Chapters 4 through 7 show you how to analyze companies by reading their financial statements. First I’ll describe how financial statements work – what the line items mean and how the different statements fit together. Once you know how to read balance sheets and income statements, I’ll show you a five-step process for putting all the numbers in context and finding out just how solid a company really is. I’ll also show you how to evaluate management. In Chapter 8, we’ll look at how you can detect aggressive accounting, and I’ll tell you what red flags to watch out for so you can minimize the odds of a big blow up in your portfolio.

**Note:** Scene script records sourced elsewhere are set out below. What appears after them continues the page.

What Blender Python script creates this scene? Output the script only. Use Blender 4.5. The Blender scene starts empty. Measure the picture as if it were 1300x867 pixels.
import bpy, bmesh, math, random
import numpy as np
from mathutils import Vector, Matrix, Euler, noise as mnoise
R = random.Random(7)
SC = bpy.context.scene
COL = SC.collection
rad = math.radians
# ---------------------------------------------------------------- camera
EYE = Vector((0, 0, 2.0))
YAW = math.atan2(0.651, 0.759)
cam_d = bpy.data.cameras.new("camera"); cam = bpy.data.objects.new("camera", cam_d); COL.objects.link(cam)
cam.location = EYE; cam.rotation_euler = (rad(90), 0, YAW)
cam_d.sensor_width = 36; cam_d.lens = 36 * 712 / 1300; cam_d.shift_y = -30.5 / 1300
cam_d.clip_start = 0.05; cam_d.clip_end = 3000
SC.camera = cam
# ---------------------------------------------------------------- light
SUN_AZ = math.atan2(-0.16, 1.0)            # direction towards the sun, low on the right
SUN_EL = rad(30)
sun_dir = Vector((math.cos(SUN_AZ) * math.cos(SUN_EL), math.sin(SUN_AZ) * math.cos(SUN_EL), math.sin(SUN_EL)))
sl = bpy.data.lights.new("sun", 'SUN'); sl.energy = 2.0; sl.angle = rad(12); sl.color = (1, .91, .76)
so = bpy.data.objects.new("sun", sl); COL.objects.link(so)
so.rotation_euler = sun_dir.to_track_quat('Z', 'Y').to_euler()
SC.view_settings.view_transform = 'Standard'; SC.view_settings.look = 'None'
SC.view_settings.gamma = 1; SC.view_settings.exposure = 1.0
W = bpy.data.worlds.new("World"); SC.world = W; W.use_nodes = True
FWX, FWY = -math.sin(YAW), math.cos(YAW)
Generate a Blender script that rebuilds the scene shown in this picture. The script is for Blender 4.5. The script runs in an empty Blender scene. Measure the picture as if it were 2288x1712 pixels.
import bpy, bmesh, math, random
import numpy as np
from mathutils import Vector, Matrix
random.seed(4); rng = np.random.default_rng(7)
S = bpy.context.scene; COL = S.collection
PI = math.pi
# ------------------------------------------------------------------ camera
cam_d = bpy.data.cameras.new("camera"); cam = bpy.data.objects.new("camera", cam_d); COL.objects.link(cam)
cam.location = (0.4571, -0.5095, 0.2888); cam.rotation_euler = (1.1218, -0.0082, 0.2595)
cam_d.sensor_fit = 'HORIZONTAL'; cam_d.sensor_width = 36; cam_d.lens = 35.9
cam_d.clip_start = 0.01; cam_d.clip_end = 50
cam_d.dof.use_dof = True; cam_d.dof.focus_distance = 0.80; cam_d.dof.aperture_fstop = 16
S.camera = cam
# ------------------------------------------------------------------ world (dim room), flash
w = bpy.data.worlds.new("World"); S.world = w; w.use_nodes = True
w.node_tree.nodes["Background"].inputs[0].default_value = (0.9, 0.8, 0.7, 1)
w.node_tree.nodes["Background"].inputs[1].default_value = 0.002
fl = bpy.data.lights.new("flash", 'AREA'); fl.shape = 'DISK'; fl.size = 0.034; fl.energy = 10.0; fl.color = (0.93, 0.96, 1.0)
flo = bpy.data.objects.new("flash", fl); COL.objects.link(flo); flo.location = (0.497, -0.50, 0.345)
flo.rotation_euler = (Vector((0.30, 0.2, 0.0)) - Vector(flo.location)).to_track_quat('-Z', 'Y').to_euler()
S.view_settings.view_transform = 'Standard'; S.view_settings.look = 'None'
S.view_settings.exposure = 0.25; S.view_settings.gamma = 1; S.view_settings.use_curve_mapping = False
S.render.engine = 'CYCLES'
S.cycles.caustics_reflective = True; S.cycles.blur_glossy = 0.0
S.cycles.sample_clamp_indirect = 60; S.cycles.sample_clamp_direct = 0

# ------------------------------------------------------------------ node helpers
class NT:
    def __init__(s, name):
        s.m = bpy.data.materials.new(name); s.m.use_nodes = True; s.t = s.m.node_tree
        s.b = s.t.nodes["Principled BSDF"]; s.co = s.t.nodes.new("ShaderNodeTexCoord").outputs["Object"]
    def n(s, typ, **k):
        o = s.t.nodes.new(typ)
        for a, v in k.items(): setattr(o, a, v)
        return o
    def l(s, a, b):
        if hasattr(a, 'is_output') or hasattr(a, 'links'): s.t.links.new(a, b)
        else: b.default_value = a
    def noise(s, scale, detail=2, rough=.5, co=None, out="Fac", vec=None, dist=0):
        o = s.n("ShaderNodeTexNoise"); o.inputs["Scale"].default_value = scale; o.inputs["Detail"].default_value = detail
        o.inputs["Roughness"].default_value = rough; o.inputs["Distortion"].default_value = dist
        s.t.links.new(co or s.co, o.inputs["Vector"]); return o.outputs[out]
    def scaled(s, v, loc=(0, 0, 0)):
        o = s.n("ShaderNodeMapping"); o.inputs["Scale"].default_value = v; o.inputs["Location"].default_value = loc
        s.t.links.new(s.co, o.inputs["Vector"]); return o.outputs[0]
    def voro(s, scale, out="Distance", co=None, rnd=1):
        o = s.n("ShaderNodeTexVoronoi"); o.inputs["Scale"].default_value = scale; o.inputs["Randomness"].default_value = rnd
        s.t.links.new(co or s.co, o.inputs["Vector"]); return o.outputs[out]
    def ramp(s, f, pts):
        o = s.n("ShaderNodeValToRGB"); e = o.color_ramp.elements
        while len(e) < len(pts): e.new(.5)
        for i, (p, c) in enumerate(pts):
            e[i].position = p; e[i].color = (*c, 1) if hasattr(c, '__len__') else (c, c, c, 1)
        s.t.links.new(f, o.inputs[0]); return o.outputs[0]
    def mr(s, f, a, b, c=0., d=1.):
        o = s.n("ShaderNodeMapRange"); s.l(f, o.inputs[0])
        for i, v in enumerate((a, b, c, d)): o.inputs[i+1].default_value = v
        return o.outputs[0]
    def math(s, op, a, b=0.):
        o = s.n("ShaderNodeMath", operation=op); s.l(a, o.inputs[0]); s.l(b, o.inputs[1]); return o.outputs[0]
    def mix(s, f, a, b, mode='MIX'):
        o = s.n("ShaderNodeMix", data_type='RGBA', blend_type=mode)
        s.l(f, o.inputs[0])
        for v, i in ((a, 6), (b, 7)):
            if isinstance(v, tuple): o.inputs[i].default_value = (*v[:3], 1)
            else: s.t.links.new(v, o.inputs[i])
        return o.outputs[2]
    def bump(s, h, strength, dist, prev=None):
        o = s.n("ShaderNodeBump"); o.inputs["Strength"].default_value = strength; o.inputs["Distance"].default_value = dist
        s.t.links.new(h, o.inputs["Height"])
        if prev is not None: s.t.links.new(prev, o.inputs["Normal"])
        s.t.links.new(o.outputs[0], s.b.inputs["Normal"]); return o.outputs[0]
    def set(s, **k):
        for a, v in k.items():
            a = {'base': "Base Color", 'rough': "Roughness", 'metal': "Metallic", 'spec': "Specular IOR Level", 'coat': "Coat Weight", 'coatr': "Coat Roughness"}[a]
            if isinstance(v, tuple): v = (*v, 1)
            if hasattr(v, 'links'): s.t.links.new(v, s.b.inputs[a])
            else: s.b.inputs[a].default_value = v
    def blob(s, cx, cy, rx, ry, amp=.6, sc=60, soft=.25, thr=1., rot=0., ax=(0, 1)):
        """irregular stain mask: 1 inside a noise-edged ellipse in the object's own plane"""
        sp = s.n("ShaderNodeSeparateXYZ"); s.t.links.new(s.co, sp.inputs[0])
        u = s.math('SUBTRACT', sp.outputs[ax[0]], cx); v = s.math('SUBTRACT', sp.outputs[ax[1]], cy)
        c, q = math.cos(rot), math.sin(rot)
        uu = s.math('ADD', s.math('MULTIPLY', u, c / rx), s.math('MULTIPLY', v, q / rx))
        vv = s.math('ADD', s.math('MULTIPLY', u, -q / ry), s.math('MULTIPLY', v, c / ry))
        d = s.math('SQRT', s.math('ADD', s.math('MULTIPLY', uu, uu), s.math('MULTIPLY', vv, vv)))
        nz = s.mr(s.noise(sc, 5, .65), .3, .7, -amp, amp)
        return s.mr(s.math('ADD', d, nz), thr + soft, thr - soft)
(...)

In Chapters 9 and 10, I’ll show you how to value stocks. You’ll learn the underlying theory of investment value, when ratios such as price-to-earnings are (and aren’t ) useful, and how to figure out whether a stock is trading for more or less than its intrinsic value. The cheapest stock isn’t always the best investment, and what looks expensive may actually be cheap when viewed from another angle. Chapter 11 provides two case studies. I’ll apply the tools presented in the previous chapters to two real-world companies, so you can see for yourself how the process of fundamental analysis works in practice.

In Chapters 13 through 26, I’ll lean on Morningstar’s team of equity analysts to give you tips for analyzing different sectors of the stock market. From semiconductors to drugs to banks, we’ll tell you exactly what you need to know to analyze companies from every corner of the market. You’ll learn what industry-specific characteristics separate the great firms from the also-rans, what industry jargon means, and which industries are more (and less) likely to offer fertile hunting ground for great investment ideas.

Finally, we’ll wrap up with some recommended readings for those who want to learn more. The structure of the book is the same as the basic investment process that we advocate: Develop a set of investing principles, understand the company’s competitive environment, analyze the company, and value the stock. If you can follow this process while avoiding most big mistakes, you’ll do just fine as an investor.